■ **Work instructions**
Repeat only the lines below that run from the line with "Write the bpy" to the line with "PI = math.pi", ends included; skip every picture.

■ **Data to use**
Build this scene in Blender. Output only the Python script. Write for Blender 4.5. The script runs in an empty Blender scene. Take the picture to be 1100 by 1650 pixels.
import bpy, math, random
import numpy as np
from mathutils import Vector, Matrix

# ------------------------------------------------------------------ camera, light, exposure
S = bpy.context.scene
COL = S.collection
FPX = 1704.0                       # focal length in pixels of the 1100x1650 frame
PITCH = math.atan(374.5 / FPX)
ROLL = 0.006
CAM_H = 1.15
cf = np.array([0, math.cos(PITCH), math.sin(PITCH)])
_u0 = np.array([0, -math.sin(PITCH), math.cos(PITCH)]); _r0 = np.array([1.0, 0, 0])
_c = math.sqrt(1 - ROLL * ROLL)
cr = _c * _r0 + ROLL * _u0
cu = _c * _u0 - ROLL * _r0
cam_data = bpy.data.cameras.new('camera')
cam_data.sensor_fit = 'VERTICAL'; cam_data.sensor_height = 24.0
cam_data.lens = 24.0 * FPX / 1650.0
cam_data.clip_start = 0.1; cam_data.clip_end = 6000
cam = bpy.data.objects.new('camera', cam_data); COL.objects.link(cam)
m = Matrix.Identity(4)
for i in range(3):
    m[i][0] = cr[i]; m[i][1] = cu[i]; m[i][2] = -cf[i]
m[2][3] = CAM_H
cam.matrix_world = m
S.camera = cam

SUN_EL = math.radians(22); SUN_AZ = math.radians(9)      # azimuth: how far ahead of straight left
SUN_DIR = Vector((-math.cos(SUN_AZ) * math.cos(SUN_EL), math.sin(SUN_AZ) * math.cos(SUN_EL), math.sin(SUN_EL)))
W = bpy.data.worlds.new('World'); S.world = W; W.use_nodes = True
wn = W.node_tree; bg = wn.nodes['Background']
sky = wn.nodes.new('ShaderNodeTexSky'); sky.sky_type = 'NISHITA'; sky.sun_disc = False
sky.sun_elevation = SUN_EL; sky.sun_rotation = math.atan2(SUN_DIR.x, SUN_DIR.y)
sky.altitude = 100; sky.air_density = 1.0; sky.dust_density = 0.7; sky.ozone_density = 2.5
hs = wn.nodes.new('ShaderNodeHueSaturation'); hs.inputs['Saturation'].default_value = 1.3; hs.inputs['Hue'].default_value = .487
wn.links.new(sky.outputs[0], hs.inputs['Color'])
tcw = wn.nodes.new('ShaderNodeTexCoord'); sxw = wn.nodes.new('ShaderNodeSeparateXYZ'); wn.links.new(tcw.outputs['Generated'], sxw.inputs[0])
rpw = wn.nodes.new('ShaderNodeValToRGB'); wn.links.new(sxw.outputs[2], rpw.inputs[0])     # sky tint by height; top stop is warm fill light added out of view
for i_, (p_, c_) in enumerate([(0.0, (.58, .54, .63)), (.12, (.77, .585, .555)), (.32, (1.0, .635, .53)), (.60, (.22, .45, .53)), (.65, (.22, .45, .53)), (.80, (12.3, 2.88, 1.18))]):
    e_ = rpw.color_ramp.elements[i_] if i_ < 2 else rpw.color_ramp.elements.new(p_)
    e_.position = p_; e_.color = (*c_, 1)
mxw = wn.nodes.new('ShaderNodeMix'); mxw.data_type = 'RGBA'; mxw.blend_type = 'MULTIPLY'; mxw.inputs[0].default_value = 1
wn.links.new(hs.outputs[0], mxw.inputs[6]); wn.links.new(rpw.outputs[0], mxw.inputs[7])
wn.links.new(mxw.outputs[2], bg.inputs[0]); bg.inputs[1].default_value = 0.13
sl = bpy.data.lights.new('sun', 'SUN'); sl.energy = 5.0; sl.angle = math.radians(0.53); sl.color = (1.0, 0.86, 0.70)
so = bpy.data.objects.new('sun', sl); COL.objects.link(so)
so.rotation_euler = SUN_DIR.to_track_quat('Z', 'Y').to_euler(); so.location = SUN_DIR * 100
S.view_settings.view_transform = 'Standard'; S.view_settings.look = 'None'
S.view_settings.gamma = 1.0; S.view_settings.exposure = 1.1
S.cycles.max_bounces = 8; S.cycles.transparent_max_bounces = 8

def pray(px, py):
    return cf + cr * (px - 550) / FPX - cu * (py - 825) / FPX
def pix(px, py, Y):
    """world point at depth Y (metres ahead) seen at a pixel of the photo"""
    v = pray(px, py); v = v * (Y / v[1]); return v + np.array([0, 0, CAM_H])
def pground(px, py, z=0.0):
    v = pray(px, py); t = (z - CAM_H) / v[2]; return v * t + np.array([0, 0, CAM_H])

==

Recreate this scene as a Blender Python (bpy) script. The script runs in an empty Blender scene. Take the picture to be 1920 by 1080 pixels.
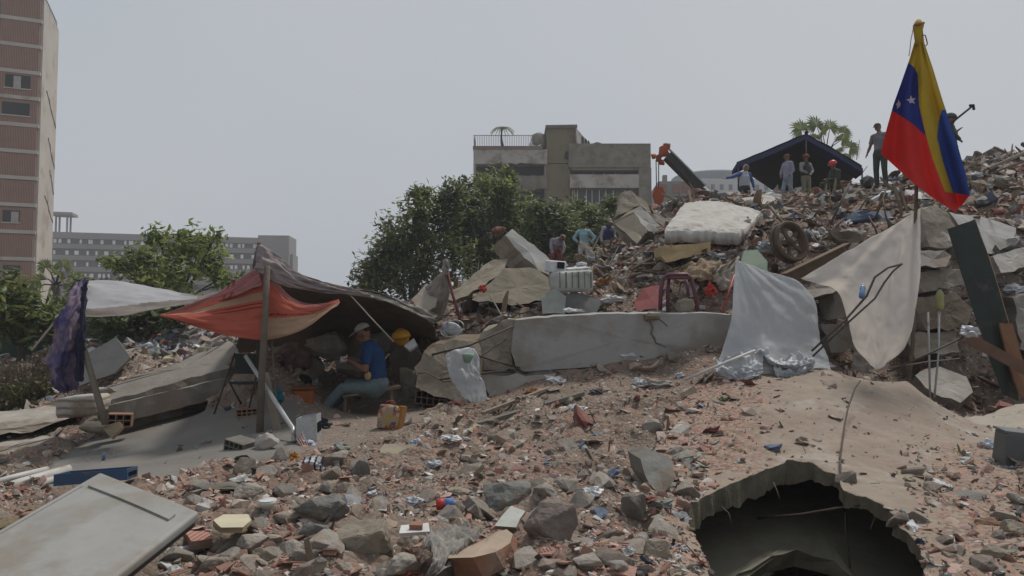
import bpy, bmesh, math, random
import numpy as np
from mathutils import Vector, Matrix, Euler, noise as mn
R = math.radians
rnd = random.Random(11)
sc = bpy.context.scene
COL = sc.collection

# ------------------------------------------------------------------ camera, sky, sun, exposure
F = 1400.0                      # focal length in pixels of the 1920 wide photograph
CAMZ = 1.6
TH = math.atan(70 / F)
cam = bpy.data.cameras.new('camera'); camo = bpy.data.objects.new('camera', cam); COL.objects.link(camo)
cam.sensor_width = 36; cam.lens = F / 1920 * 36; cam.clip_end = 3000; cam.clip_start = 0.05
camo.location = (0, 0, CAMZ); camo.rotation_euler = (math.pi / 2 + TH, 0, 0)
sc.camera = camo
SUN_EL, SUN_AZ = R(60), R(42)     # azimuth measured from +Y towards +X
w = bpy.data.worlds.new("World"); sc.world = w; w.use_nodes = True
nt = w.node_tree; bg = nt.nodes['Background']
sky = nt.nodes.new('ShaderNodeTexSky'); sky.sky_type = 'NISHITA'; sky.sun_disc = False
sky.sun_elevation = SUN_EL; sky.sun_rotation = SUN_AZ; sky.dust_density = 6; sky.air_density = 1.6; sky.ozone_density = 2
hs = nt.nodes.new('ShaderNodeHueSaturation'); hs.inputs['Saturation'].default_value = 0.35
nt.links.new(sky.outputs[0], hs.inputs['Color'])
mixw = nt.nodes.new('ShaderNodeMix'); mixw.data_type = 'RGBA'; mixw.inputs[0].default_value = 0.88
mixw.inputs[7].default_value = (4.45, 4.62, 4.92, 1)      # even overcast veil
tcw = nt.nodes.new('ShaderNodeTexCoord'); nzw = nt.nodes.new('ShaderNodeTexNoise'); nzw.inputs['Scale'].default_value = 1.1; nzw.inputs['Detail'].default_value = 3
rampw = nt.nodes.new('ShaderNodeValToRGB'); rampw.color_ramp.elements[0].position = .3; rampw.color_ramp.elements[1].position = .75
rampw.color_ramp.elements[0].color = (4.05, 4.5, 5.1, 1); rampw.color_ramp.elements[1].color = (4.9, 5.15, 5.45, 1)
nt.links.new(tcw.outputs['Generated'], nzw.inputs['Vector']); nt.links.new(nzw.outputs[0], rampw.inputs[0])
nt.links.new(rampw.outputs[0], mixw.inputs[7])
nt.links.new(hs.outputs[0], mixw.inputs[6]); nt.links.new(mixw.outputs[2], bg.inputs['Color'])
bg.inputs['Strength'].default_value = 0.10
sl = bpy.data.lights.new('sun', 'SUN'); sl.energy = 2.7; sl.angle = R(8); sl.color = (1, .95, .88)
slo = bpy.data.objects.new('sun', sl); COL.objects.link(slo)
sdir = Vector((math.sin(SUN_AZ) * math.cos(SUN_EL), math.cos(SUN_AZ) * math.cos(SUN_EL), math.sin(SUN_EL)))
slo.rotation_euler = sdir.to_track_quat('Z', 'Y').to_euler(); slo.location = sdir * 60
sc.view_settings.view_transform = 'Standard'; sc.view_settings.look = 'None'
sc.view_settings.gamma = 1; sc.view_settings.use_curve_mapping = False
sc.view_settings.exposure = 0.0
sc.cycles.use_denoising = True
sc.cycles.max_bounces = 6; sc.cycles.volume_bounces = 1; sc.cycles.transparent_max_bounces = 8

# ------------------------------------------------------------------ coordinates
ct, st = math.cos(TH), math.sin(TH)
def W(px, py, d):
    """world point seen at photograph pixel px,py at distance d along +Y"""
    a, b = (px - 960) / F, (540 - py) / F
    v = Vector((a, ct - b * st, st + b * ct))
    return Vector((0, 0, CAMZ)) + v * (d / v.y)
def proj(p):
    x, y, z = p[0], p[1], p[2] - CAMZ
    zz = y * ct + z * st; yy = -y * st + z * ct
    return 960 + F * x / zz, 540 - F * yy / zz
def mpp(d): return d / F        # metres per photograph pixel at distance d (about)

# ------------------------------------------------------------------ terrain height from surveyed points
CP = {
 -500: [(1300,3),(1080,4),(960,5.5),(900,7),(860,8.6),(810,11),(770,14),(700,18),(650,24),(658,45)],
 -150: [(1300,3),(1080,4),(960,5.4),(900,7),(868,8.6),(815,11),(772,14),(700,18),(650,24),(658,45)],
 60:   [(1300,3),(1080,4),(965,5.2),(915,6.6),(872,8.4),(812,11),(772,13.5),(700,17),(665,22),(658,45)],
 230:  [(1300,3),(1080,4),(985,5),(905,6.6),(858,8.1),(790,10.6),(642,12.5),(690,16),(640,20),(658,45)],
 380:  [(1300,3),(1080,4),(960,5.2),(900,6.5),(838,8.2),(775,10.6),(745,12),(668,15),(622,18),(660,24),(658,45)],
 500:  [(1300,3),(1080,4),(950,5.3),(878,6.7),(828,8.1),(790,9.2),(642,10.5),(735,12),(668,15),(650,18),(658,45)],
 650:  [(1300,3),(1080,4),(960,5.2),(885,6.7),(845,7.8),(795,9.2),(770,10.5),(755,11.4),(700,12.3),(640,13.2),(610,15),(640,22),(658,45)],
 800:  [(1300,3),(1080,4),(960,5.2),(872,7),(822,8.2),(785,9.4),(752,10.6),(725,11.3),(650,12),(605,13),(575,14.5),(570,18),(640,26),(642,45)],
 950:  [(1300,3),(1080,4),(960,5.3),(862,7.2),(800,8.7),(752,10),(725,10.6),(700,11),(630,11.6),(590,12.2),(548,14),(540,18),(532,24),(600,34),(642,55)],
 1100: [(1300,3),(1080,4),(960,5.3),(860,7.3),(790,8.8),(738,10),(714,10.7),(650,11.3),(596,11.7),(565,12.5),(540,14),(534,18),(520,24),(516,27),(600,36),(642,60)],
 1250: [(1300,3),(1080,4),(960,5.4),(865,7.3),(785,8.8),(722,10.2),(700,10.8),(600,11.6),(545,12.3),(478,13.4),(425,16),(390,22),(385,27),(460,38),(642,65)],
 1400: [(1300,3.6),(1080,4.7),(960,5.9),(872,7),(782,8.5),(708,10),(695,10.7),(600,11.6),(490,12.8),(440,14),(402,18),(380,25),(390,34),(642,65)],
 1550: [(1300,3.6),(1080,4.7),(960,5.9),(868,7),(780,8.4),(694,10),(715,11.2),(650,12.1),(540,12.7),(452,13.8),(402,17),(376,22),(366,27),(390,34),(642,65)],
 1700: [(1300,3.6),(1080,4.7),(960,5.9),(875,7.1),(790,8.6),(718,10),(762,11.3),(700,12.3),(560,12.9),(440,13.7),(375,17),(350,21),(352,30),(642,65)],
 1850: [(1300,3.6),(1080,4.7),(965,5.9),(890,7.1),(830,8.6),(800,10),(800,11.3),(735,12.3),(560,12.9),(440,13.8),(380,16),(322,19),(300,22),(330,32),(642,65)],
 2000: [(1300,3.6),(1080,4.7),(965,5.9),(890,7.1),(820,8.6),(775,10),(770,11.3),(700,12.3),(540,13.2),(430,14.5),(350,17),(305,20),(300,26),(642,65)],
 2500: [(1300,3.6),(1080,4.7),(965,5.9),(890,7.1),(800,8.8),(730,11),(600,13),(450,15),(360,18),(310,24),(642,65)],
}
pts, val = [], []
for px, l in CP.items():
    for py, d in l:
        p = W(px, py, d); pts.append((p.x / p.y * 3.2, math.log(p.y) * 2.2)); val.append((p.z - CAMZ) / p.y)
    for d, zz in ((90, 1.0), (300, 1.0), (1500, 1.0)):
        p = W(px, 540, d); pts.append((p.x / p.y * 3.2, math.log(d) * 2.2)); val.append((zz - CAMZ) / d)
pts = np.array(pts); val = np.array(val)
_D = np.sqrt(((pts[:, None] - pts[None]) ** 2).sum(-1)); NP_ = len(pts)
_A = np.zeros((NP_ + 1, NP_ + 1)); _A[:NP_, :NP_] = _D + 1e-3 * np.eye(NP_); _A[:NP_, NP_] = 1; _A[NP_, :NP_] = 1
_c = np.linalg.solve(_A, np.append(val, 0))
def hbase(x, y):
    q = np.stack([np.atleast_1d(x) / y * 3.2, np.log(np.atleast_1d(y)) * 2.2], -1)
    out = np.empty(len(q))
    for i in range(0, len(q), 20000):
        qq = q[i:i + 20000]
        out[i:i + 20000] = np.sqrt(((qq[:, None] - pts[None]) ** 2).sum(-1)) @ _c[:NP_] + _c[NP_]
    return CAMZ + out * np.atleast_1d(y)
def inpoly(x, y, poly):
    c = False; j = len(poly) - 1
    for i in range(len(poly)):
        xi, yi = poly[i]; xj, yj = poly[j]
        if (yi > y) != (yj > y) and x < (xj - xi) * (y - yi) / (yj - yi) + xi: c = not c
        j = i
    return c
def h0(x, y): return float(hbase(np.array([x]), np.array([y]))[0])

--

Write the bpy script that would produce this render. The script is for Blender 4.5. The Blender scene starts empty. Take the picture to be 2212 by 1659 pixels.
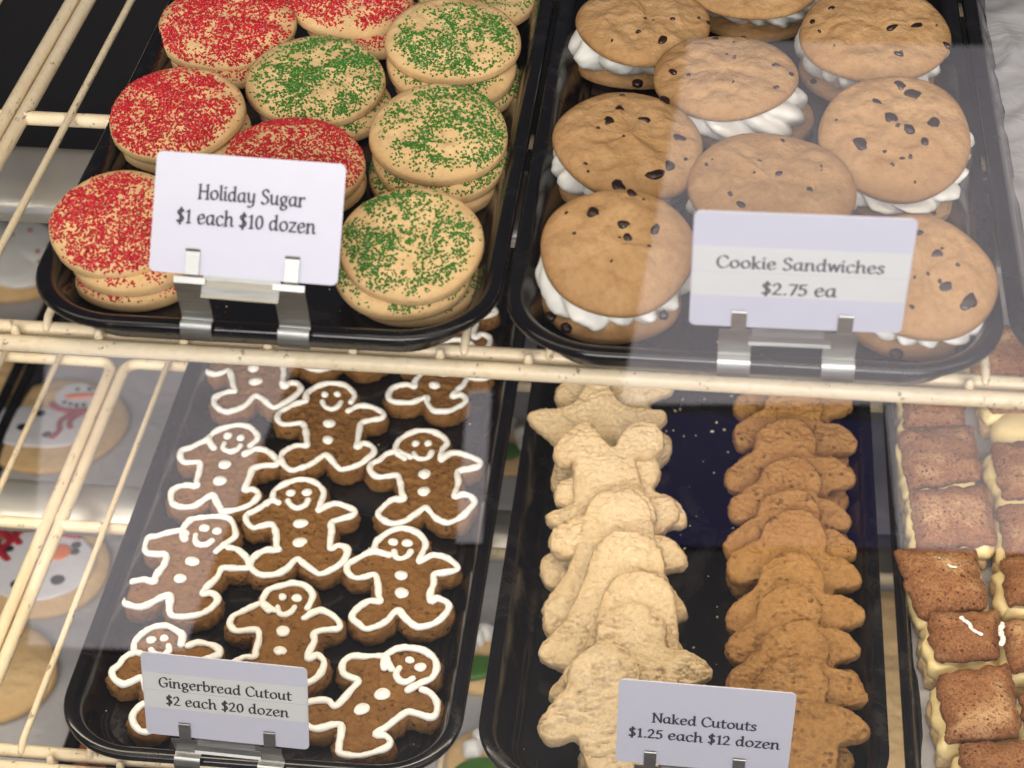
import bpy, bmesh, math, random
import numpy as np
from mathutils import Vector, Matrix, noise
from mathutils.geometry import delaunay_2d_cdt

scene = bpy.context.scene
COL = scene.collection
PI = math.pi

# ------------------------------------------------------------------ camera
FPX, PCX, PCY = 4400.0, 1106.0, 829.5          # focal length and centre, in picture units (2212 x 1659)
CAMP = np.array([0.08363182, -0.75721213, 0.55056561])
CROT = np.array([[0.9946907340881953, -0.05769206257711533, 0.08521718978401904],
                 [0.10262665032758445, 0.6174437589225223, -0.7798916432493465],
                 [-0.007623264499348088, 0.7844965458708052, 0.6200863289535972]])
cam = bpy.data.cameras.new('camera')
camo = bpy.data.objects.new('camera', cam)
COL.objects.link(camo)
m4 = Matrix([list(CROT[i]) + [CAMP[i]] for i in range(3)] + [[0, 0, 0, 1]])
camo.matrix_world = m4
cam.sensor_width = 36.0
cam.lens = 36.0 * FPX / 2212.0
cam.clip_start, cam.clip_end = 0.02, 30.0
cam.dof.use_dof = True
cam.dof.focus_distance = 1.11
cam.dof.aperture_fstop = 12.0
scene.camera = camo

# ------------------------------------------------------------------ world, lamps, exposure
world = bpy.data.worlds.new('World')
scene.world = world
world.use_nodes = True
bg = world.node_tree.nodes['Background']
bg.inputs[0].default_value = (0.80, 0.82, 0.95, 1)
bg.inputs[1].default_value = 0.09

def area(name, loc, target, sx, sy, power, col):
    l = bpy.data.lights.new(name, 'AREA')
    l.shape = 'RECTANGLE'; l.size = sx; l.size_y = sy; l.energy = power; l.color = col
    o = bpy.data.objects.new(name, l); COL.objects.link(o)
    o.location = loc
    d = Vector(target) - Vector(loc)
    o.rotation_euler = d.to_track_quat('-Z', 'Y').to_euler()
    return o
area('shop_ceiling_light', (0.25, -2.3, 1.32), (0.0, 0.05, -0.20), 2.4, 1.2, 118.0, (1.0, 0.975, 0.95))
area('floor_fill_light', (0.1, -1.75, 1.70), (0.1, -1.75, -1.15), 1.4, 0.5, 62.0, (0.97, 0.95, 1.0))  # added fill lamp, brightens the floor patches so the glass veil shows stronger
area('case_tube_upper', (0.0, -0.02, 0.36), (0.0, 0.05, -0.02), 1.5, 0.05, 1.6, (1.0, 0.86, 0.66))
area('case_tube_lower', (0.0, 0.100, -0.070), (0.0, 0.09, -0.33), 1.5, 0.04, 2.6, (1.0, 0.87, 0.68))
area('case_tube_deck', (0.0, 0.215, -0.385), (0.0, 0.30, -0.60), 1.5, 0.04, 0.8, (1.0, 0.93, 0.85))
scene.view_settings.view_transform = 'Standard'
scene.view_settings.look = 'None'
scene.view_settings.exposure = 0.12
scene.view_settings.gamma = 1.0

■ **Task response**
Write the bpy script that would produce this render. The script is for Blender 4.5. The Blender scene starts empty. Take the picture to be 2212 by 1659 pixels.
import bpy, bmesh, math, random
import numpy as np
from mathutils import Vector, Matrix, noise
from mathutils.geometry import delaunay_2d_cdt

scene = bpy.context.scene
COL = scene.collection
PI = math.pi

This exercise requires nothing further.